Starting at the first line of the data, print each line verbatim up to and including the line bearing "COL = SC.collection", omitting pictures.

## BEGIN

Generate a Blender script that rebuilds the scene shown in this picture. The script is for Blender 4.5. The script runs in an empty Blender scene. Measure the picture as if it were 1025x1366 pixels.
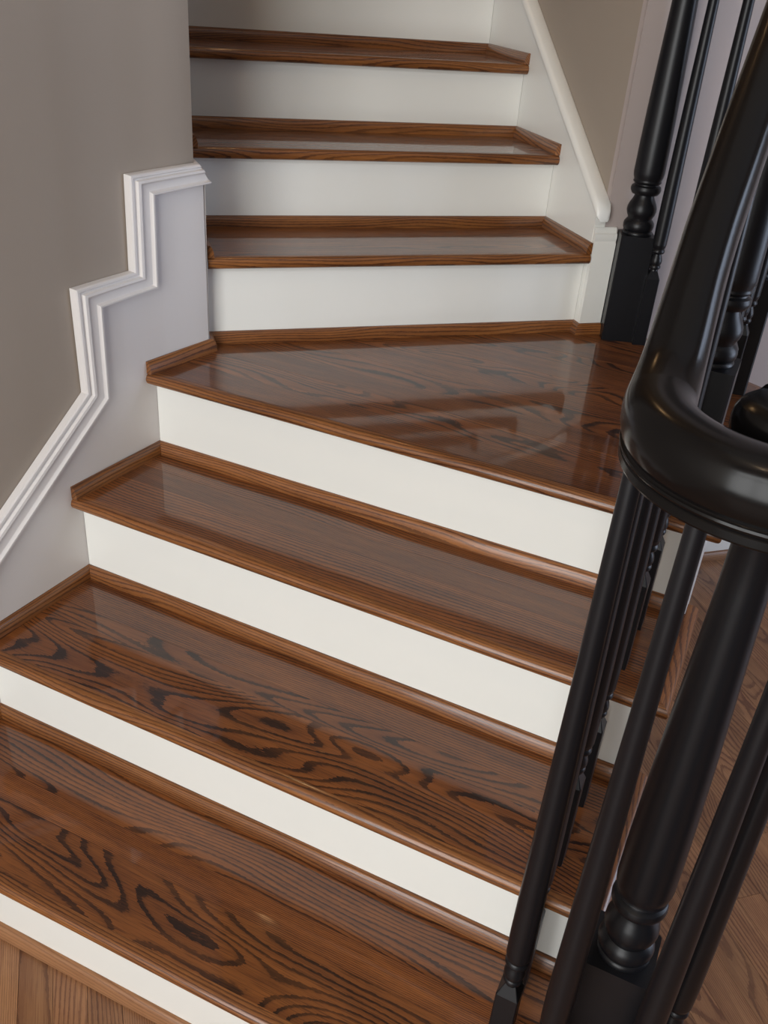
import bpy, bmesh, math, random
from mathutils import Vector, Matrix
random.seed(7)
PI = math.pi
SC = bpy.context.scene
COL = SC.collection

# ------------------------------------------------------------------ camera
F_PX, PITCH, ROLL, YAW, CAM_H = 1217.81, 0.5371, 0.0817, -0.4037, 1.5242
_cy, _sy, _cp, _sp = math.cos(YAW), math.sin(YAW), math.cos(PITCH), math.sin(PITCH)
_F = Vector((_sy * _cp, _cy * _cp, -_sp)); _R = Vector((_cy, -_sy, 0)); _U = _R.cross(_F)
_R2 = math.cos(ROLL) * _R + math.sin(ROLL) * _U; _U2 = -math.sin(ROLL) * _R + math.cos(ROLL) * _U
cam_data = bpy.data.cameras.new('camera'); cam = bpy.data.objects.new('camera', cam_data); COL.objects.link(cam)
cam.matrix_world = Matrix(((_R2.x, _U2.x, -_F.x, 0), (_R2.y, _U2.y, -_F.y, 0), (_R2.z, _U2.z, -_F.z, CAM_H), (0, 0, 0, 1)))
cam_data.sensor_fit = 'HORIZONTAL'; cam_data.sensor_width = 36.0; cam_data.lens = F_PX / 1025 * 36.0
cam_data.clip_start = 0.02
SC.camera = cam

# ------------------------------------------------------------------ world, lights, exposure
TH = math.radians(42.06)                                   # the upper flight and the hall walls turn by this angle
T = Vector((math.cos(TH), math.sin(TH))); N = Vector((-math.sin(TH), math.cos(TH)))
def sn(s, n): v = T * s + N * n; return (v.x, v.y)

w = bpy.data.worlds.new('daylight'); SC.world = w; w.use_nodes = True
bg = w.node_tree.nodes['Background']; bg.inputs[0].default_value = (0.62, 0.76, 1.0, 1); bg.inputs[1].default_value = 1.2

def area(name, loc, target, sx, sy, power, col):
    d = bpy.data.lights.new(name, 'AREA'); d.shape = 'RECTANGLE'; d.size = sx; d.size_y = sy; d.energy = power; d.color = col
    o = bpy.data.objects.new(name, d); COL.objects.link(o); o.location = loc
    o.rotation_euler = (Vector(target) - Vector(loc)).to_track_quat('-Z', 'Y').to_euler(); return o
FRONT_Y = -1.7
RS = 4.2                                                    # s of the wall with the patio window
area('front_daylight', (-0.45, FRONT_Y - 0.12, 1.75), (-0.45, 0, 1.75), 1.7, 2.9, 106, (1.0, 0.985, 0.94))
c = sn(RS + 0.12, -0.11); t_ = sn(0, -0.11)
area('patio_daylight', (c[0], c[1], 1.75), (t_[0], t_[1], 1.75), 2.0, 3.1, 92, (0.70, 0.80, 1.0))
def point(name, loc, power, col, rad):
    d = bpy.data.lights.new(name, 'POINT'); d.energy = power; d.color = col; d.shadow_soft_size = rad
    o = bpy.data.objects.new(name, d); COL.objects.link(o); o.location = loc
_u = sn(0.65, 3.3)
point('upstairs_lamp', (_u[0], _u[1], 3.5), 9, (1.0, 0.60, 0.28), 0.05)
point('hall_lamp', (-0.25, -0.35, 4.2), 20, (1.0, 0.70, 0.42), 0.05)
vs = SC.view_settings
vs.view_transform = 'Standard'; vs.look = 'None'; vs.gamma = 1.0; vs.use_curve_mapping = False; vs.exposure = 0.0

# ------------------------------------------------------------------ helpers
def new_mat(name):
    m = bpy.data.materials.new(name); m.use_nodes = True; nt = m.node_tree
    return m, nt, nt.nodes['Principled BSDF']
def paint(name, col, rough=0.5, coat=0.0, croft=0.2, bump=0.02, bscale=220.0, spec=0.5):
    m, nt, b = new_mat(name)
    tc = nt.nodes.new('ShaderNodeTexCoord')
    n1 = nt.nodes.new('ShaderNodeTexNoise'); n1.inputs['Scale'].default_value = 2.3; n1.inputs['Detail'].default_value = 3
    nt.links.new(tc.outputs['Object'], n1.inputs['Vector'])
    mx = nt.nodes.new('ShaderNodeMix'); mx.data_type = 'RGBA'
    mx.inputs[6].default_value = (*[c * 0.965 for c in col], 1); mx.inputs[7].default_value = (*[min(1, c * 1.03) for c in col], 1)
    nt.links.new(n1.outputs['Fac'], mx.inputs[0]); nt.links.new(mx.outputs[2], b.inputs['Base Color'])
    n2 = nt.nodes.new('ShaderNodeTexNoise'); n2.inputs['Scale'].default_value = bscale; n2.inputs['Detail'].default_value = 2
    nt.links.new(tc.outputs['Object'], n2.inputs['Vector'])
    bp = nt.nodes.new('ShaderNodeBump'); bp.inputs['Strength'].default_value = bump; bp.inputs['Distance'].default_value = 0.002
    nt.links.new(n2.outputs['Fac'], bp.inputs['Height']); nt.links.new(bp.outputs['Normal'], b.inputs['Normal'])
    b.inputs['Roughness'].default_value = rough; b.inputs['Coat Weight'].default_value = coat; b.inputs['Coat Roughness'].default_value = croft
    b.inputs['Specular IOR Level'].default_value = spec
    return m
def wood(name, light, mid, dark, rough, coat, crough, contrast=1.0):
    """oak: UV 'grain' holds metres along / across the board, UV 'style' holds (seed, cathedral amount)"""
    m, nt, b = new_mat(name); L = nt.links
    def math_(op, a, bb=None, c=None):
        n = nt.nodes.new('ShaderNodeMath'); n.operation = op
        for i, v in enumerate((a, bb, c)):
            if v is None: continue
            if isinstance(v, (int, float)): n.inputs[i].default_value = v
            else: L.new(v, n.inputs[i])
        return n.outputs[0]
    def noise(vec, detail, rough_=0.5, dist=0.0):
        n = nt.nodes.new('ShaderNodeTexNoise'); n.inputs['Scale'].default_value = 1.0; n.inputs['Detail'].default_value = detail
        n.inputs['Roughness'].default_value = rough_; n.inputs['Distortion'].default_value = dist
        L.new(vec, n.inputs['Vector']); return n.outputs['Fac']
    def vec(x, y, z):
        n = nt.nodes.new('ShaderNodeCombineXYZ')
        for i, v in enumerate((x, y, z)):
            if isinstance(v, (int, float)): n.inputs[i].default_value = v
            else: L.new(v, n.inputs[i])
        return n.outputs[0]
    g = nt.nodes.new('ShaderNodeUVMap'); g.uv_map = 'grain'; s = nt.nodes.new('ShaderNodeUVMap'); s.uv_map = 'style'
    gs = nt.nodes.new('ShaderNodeSeparateXYZ'); L.new(g.outputs[0], gs.inputs[0]); u, v = gs.outputs[0], gs.outputs[1]
    ss = nt.nodes.new('ShaderNodeSeparateXYZ'); L.new(s.outputs[0], ss.inputs[0]); seed, cath = ss.outputs[0], ss.outputs[1]
    z1 = math_('MULTIPLY', seed, 13.7)
    warp = noise(vec(math_('MULTIPLY', u, 3.0), math_('MULTIPLY', v, 9.0), z1), 1.5)
    big = noise(vec(math_('MULTIPLY', u, 1.9), math_('MULTIPLY', v, 8.5), z1), 1.0, 0.45, 0.25)
    tooth = noise(vec(math_('MULTIPLY', u, 95.0), math_('MULTIPLY', v, 420.0), z1), 2.0)
    ring = math_('ADD', math_('MULTIPLY', big, math_('MULTIPLY', cath, 27.0)), math_('MULTIPLY', v, math_('ADD', 26.0, math_('MULTIPLY', math_('POWER', math_('SUBTRACT', 1.0, cath), 3.0), 330.0))))
    ring = math_('ADD', ring, math_('MULTIPLY', warp, 2.6))
    ring = math_('ADD', ring, math_('MULTIPLY', tooth, 0.34))
    fr = math_('FRACT', ring)
    ramp = nt.nodes.new('ShaderNodeValToRGB'); L.new(fr, ramp.inputs[0]); r = ramp.color_ramp
    r.elements[0].position = 0.0; r.elements[0].color = (0.05, 0.05, 0.05, 1)
    r.elements[1].position = 1.0; r.elements[1].color = (1, 1, 1, 1)
    e = r.elements.new(0.10); e.color = (0.0, 0.0, 0.0, 1); e = r.elements.new(0.50); e.color = (0.10, 0.10, 0.10, 1); e = r.elements.new(0.67); e.color = (0.42, 0.42, 0.42, 1)
    e = r.elements.new(0.72); e.color = (0.95, 0.95, 0.95, 1); e = r.elements.new(0.965); e.color = (1, 1, 1, 1)
    band = noise(vec(math_('MULTIPLY', u, 3.0), math_('MULTIPLY', v, 34.0), math_('ADD', z1, 5.0)), 2.5, 0.6)
    bm_ = nt.nodes.new('ShaderNodeMapRange'); L.new(band, bm_.inputs[0]); bm_.inputs[1].default_value = 0.32; bm_.inputs[2].default_value = 0.66; bm_.inputs[3].default_value = 0.66; bm_.inputs[4].default_value = 1.0
    speck = noise(vec(math_('MULTIPLY', u, 60.0), math_('MULTIPLY', v, 700.0), z1), 1.0)
    amt = math_('MULTIPLY', math_('MULTIPLY', ramp.outputs[0], bm_.outputs[0]), math_('ADD', 0.72, math_('MULTIPLY', speck, 0.62)))
    amt = math_('MULTIPLY', amt, math_('ADD', 0.90, math_('MULTIPLY', cath, 0.16)))
    pore = noise(vec(math_('MULTIPLY', u, 17.0), math_('MULTIPLY', v, 900.0), z1), 2.0, 0.6)
    mr = nt.nodes.new('ShaderNodeMapRange'); L.new(pore, mr.inputs[0]); mr.inputs[1].default_value = 0.48; mr.inputs[2].default_value = 0.68; mr.inputs[4].default_value = 0.66
    amt = math_('MAXIMUM', math_('MULTIPLY', amt, contrast), math_('MULTIPLY', mr.outputs[0], contrast))
    base = nt.nodes.new('ShaderNodeMix'); base.data_type = 'RGBA'; base.inputs[6].default_value = (*light, 1); base.inputs[7].default_value = (*mid, 1)
    br = nt.nodes.new('ShaderNodeMapRange'); L.new(band, br.inputs[0]); br.inputs[1].default_value = 0.3; br.inputs[2].default_value = 0.7
    L.new(br.outputs[0], base.inputs[0])
    mx = nt.nodes.new('ShaderNodeMix'); mx.data_type = 'RGBA'; L.new(amt, mx.inputs[0]); L.new(base.outputs[2], mx.inputs[6]); mx.inputs[7].default_value = (*dark, 1)
    tone = nt.nodes.new('ShaderNodeHueSaturation'); L.new(mx.outputs[2], tone.inputs['Color'])
    wn = nt.nodes.new('ShaderNodeTexWhiteNoise'); wn.noise_dimensions = '1D'; L.new(seed, wn.inputs['W'])
    L.new(math_('ADD', 0.80, math_('MULTIPLY', wn.outputs['Value'], 0.36)), tone.inputs['Value'])
    L.new(tone.outputs[0], b.inputs['Base Color'])
    bp = nt.nodes.new('ShaderNodeBump'); bp.inputs['Strength'].default_value = 0.12; bp.inputs['Distance'].default_value = 0.0015; bp.invert = True
    L.new(amt, bp.inputs['Height']); L.new(bp.outputs['Normal'], b.inputs['Normal'])
    wavy = noise(vec(math_('MULTIPLY', u, 9.0), math_('MULTIPLY', v, 30.0), z1), 1.0)
    bc = nt.nodes.new('ShaderNodeBump'); bc.inputs['Strength'].default_value = 0.05; bc.inputs['Distance'].default_value = 0.002
    L.new(wavy, bc.inputs['Height']); L.new(bc.outputs['Normal'], b.inputs['Coat Normal'])
    b.inputs['Specular IOR Level'].default_value = 0.22
    b.inputs['Roughness'].default_value = rough; b.inputs['Coat Weight'].default_value = coat; b.inputs['Coat Roughness'].default_value = crough
    return m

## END

● COMPLETE ANSWER:
Generate a Blender script that rebuilds the scene shown in this picture. The script is for Blender 4.5. The script runs in an empty Blender scene. Measure the picture as if it were 1025x1366 pixels.
import bpy, bmesh, math, random
from mathutils import Vector, Matrix
random.seed(7)
PI = math.pi
SC = bpy.context.scene
COL = SC.collection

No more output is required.